Cornwall's were never meant to be used as near field listening I suspect...

They have had extensive internal bracing done, some added poly and bass port mods and some damping of the horns which have been coated with spray foam insulation.

Far enough away from all of y'all that I can play whatever whenever as soft or as loud as I may care to at this time of night. *S*

Since I'm diy'ing speakers, I occasionally on purpose see if I can break them.

Large enough space that things may clip and go into thermal shutdown....
I'm usually wearing hearing protection when doing this because I'm not stupid....

(...and I heard that, too.....back atcha'...)
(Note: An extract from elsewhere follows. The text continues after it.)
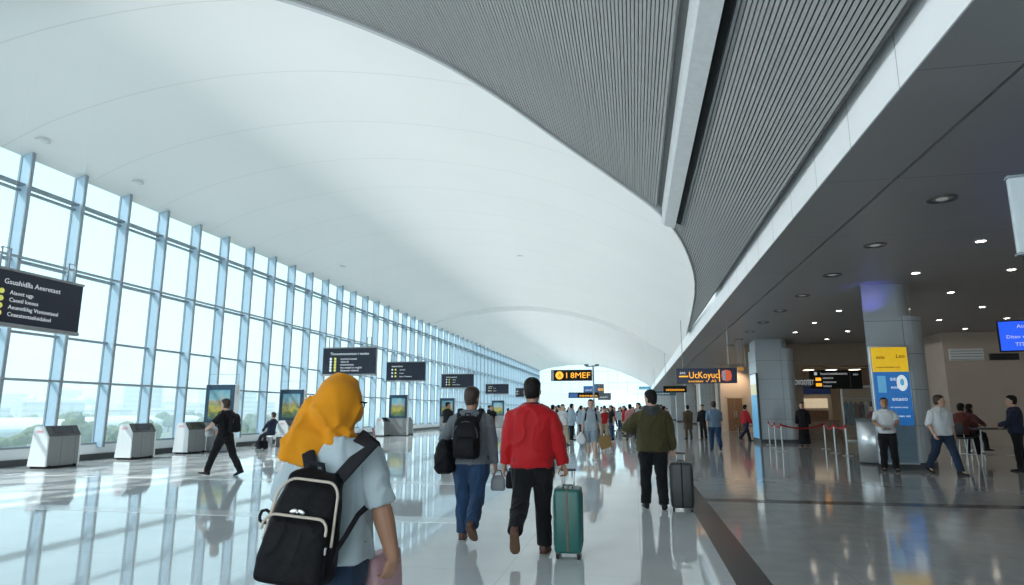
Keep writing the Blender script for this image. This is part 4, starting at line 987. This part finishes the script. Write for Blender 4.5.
for (x, y) in ((-15.25, 13.4), (-15.2, 16.7), (-14.6, 30), (-5.4, 31)):
    z = secz(x)
    bm = bmesh.new(); cyl(bm, (0, 0, -.02), .17, .03, 24); bm2 = obj('ceiling_speaker', bm, M_white, None, False, (x, y, z))
    tag(bm2, 'small round white fitting set flush in the white vault', 'fitting', 'round fittings in the vault')
    bm = bmesh.new(); loft(bm, [ering((0, 0, q), X3, Y3, r, r, 24, 2) for q, r in ((-.022, .19), (-.026, .16))], False); obj('rim', bm, M_rim, bm2)

# queue posts with red belts
M_belt = mat('red_belt', (.42, .02, .025), .7)
QP = [fl(770, 445), fl(776, 448), fl(783, 451.5), fl(826, 449), fl(836, 453), fl(848, 456)]
QL = ['queue post with red belt, leftmost, at the corner of the second column', 'queue post with red belt, second from the left by the second column', 'queue post with red belt, third from the left, long belt going right',
      'queue post with red belt in front of the shop entrance', 'queue post with red belt before the shop garments', 'queue post with red belt nearest the steel bin']
for i, p in enumerate(QP):
    E_ = empty('queue_post', (p.x, p.y, 0), 0, QL[i], 'post', 'queue posts with red belts')
    bm = bmesh.new(); cyl(bm, (0, 0, 0), .17, .018, 24, .15); obj('base', bm, M_steel, E_)
    bm = bmesh.new(); tube(bm, [(0, 0, .01), (0, 0, .90)], .026, 12); obj('pole', bm, M_steel, E_)
    bm = bmesh.new(); cyl(bm, (0, 0, .88), .036, .10, 16); obj('head', bm, M_belt, E_)
    if i < len(QP) - 1:
        d = QP[i + 1] - p; bm = bmesh.new(); rows = []
        for q in range(11):
            t = q / 10; c = d * t; sag = -.16 * 4 * t * (1 - t) * min(1, d.length / 3)
            rows.append([Vector((c.x, c.y, .90 + sag + zz)) for zz in (0, .06)])
        side = Vector((-d.y, d.x, 0)).normalized() * .004
        loft(bm, [[r[0] + side, r[0] - side, r[1] - side, r[1] + side] for r in rows]); obj('belt', bm, M_belt, E_)
# steel drum counter
bp2 = fl(874, 464)
BN = empty('steel_bin', (bp2.x + .10, bp2.y + .05, 0), 0, 'tall brushed steel cylinder with dark top beside the near column', 'bin')
bm = bmesh.new(); cyl(bm, (0, 0, .05), .42, 1.12, 40); obj('drum', bm, M_steel, BN, True)
bm = bmesh.new(); cyl(bm, (0, 0, .0), .40, .05, 40); obj('base', bm, M_black, BN)
bm = bmesh.new(); cyl(bm, (0, 0, 1.17), .44, .05, 40); obj('rim', bm, M_dark, BN)
bm = bmesh.new(); cyl(bm, (0, 0, 1.215), .20, .012, 30); obj('opening', bm, M_black, BN)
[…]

I don’t sit down to listen to music because I feel couch potatoes take more ambulance rides then anybody in the long run I place my speakers high enough to have the correct sonic level of the speakers
My speakers have horns and drivers in them to find the correct location I close my eyes listen carefully and position my body slowly where I am hearing the most out of the music Then I take a soundbath
That is my way of doing it and I know there’s many different ways to achieve this
Everyone  has their own idea
Whatever works for you after sifting through all of this is probably best for you Thank you for reading my posts and considering a new way
It's a good question, but it begs for another question.
Do you have near, mid or farfield speakers?
How large is your room.
I have nearfield speakers in a small room.
(Barfoot sound MM27)
What annoys me inspite of room tuning (acoustic material) is that i still would like to move my rear wall 2 meters further.
A close position would be a benefit talking side reflexions (floor, roof and side walls).
You want direct sound and not reflextions.
Anyway, this is all a can of worms....
Focal aria 936’s:   room: 19x42    2 10” diy subs. Set just high enough to add support without obvious bass boost/boom
speakers are 5’ from curtained front wall 7’ 7” apart and 9’ 5” from listening pos.
Which leaves just over 5’ from side walls.   Very slight toe inImaging is outstanding. With maybe just a touch too little center fill. 
Toe in more?  936’s by most recc’s  do best firing straight forward, but I’m not finding that in my room.   Time to play a bit with position but I’ll have to mark current carefully. Hate to loose what I’ve got and not get it back.